La guerra civil española fue un drama que afectó la vida de millones de seres humanos. Hubo heroísmo y bajeza en ambos bandos, entre quienes se declaraban defensores de la República o de la revolución (comunista, anarquista o de otro tipo), y entre quienes se consideraban defensores de la Patria, de la tradición, del orden, incluso de la Iglesia. El número de víctimas fue muy elevado. Y, sí, miles y miles de cristianos fueron asesinados simplemente por ser lo que eran: seguidores de Cristo, miembros de la Iglesia.

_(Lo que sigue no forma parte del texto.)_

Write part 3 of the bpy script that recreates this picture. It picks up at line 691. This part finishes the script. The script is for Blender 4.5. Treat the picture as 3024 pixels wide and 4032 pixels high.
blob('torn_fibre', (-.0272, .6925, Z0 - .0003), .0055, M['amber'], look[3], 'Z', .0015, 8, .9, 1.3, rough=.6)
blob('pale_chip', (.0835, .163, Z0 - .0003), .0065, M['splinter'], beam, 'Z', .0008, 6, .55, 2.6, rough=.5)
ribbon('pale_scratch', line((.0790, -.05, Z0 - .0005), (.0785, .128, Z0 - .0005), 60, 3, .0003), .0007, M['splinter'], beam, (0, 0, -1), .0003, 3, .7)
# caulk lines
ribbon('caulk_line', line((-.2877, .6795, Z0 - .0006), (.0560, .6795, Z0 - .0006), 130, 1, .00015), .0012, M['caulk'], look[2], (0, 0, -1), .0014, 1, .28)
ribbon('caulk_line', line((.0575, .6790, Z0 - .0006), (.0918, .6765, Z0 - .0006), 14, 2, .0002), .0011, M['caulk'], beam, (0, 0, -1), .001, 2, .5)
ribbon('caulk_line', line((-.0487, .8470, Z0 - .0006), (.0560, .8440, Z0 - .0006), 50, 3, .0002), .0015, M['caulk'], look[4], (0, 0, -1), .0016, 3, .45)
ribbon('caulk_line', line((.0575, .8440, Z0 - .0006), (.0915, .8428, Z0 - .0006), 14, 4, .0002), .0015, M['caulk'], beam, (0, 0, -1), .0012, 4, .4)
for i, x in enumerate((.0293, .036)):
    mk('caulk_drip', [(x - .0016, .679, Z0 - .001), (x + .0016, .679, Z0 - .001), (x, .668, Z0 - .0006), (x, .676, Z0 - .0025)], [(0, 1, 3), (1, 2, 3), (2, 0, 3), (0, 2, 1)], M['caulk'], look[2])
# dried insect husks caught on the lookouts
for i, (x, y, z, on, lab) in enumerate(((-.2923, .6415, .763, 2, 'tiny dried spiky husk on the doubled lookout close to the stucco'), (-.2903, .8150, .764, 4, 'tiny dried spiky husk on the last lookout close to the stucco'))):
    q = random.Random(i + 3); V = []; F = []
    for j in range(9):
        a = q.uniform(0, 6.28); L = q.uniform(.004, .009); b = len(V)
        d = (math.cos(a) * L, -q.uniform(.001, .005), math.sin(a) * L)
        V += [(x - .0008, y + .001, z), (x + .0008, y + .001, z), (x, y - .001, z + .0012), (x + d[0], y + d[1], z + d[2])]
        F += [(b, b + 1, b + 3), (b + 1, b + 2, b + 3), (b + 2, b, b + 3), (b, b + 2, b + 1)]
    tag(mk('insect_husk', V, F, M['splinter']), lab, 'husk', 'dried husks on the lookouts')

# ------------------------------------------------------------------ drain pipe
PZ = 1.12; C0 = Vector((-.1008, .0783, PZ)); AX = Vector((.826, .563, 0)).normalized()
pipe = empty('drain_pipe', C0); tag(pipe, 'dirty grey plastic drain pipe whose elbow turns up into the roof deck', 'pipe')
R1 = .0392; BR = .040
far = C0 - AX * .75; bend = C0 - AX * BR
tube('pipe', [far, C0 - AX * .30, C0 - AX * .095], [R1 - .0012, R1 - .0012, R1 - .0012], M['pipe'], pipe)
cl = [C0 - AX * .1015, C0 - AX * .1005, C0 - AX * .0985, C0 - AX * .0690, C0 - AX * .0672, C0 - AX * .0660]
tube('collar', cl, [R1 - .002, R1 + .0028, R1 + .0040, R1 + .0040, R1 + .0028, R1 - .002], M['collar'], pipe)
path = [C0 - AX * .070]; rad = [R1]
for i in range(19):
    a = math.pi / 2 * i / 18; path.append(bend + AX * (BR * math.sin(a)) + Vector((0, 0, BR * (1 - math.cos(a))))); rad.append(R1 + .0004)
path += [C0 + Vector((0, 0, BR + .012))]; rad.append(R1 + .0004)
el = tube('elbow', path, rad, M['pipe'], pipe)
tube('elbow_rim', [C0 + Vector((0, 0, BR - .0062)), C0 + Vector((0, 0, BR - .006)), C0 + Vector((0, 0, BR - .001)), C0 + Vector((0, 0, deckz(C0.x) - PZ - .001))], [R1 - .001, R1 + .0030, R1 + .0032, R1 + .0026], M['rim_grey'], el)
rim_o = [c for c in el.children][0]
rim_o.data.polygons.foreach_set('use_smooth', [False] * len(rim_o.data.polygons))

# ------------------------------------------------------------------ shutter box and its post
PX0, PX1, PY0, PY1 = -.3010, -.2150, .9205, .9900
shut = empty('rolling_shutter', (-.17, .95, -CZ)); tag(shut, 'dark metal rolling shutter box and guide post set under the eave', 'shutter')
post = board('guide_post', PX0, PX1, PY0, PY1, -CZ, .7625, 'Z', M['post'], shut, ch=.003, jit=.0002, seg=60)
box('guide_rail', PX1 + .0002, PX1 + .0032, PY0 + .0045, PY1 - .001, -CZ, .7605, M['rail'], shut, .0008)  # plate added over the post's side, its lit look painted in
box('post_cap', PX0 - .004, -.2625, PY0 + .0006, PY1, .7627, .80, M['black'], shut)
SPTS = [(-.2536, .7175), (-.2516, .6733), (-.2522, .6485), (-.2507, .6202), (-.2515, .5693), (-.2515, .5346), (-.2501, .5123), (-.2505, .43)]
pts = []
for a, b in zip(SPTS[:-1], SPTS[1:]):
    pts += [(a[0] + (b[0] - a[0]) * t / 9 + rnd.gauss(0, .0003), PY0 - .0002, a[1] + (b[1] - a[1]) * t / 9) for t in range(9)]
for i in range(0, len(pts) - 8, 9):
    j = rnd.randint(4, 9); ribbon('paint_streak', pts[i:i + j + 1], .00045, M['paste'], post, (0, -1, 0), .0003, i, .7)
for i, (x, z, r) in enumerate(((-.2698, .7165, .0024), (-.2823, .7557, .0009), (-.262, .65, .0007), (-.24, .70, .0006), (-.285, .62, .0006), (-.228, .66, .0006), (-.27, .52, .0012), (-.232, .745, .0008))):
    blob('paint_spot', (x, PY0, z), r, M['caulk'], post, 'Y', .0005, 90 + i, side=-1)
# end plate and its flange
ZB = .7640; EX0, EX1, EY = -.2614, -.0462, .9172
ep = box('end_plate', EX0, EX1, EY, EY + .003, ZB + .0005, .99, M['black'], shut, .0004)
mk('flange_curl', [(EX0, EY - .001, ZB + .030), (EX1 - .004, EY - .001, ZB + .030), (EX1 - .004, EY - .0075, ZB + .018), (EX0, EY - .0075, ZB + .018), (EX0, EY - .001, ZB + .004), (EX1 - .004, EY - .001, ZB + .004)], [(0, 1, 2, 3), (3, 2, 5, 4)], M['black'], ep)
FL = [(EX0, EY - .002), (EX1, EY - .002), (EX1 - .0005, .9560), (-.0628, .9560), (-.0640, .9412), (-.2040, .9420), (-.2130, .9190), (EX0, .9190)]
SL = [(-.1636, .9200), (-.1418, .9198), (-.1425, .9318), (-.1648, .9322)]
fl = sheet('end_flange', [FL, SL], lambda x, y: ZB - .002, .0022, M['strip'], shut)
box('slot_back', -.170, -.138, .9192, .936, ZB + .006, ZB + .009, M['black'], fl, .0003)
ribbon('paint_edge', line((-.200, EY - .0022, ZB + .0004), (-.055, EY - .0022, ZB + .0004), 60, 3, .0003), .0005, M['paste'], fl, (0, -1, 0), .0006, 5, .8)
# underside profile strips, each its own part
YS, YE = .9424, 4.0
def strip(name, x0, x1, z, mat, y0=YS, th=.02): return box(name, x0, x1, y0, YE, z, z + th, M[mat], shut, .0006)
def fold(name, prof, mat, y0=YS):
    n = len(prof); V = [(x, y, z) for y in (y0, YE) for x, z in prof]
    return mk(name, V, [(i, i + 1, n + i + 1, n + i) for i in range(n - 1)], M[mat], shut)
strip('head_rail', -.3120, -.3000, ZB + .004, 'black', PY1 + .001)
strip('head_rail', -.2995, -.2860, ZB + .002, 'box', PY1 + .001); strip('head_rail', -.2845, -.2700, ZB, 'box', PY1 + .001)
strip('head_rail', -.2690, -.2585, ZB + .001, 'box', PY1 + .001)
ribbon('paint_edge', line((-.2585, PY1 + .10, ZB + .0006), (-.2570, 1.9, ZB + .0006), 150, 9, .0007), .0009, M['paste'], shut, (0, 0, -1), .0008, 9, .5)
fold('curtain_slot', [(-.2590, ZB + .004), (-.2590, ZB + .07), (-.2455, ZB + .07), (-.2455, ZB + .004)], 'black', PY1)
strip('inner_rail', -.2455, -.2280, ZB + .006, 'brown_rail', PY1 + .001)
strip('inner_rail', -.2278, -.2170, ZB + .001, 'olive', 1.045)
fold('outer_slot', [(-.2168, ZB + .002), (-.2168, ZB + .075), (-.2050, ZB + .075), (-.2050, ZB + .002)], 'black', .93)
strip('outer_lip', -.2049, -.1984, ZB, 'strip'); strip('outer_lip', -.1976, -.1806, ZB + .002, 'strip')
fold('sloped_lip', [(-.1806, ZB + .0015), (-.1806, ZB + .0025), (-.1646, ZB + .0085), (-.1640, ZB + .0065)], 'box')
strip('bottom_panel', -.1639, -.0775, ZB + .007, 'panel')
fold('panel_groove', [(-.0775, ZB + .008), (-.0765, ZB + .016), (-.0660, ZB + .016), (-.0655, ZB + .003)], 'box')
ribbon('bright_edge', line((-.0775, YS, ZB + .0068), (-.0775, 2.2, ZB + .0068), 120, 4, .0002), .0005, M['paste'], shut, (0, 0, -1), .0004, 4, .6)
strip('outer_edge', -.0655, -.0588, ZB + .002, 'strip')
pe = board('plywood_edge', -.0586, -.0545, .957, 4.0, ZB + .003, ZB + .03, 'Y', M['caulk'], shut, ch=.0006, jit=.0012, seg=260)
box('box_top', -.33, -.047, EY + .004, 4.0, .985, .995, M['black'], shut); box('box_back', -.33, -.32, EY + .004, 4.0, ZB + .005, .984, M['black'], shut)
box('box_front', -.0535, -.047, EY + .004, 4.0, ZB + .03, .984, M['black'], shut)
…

El odio contra la Iglesia católica y contra los sacerdotes ya se había inculcado en España desde el siglo XIX y contó con una alianza de ideas de dos grupos aparentemente muy distintos: el grupo masónico-burgués, y el grupo marxista-anarquista-proletario. Se divulgaron mucho libros y publicaciones populares llenas de alusiones despectivas contra la Iglesia, se invitaba no sólo a defenderse del catolicismo, sino a combatirlo; en 1936 había 146 diarios antirreligiosos en España y se publicaban libros con títulos ofensivos.
Esta labor propagandística fue muy profunda y afectó a miles de personas, por lo que no es de extrañar que cualquier ocasión pudiera convertirse en un pretexto para quemar iglesias, insultar a los sacerdotes o religiosos, y llegase a desembocar en formas más graves de violencia (en 1909, “Semana Trágica de Barcelona”, fueron incendiados unos 70 edificios religiosos; en 1931, sobre todo en las grandes ciudades y en los primeros meses de la República también se repitieron estos hechos; y en 1934, la revolución de Asturias, fueron asesinados varios sacerdotes).
Todo el clímax de odio y de matanzas llegó con la guerra civil y la revolución en la zona republicana. Fueron asesinados 12 obispos, más de 4000 sacerdotes, 2365 religiosos, 283 religiosas, y un número difícil de calcular de laicos católicos.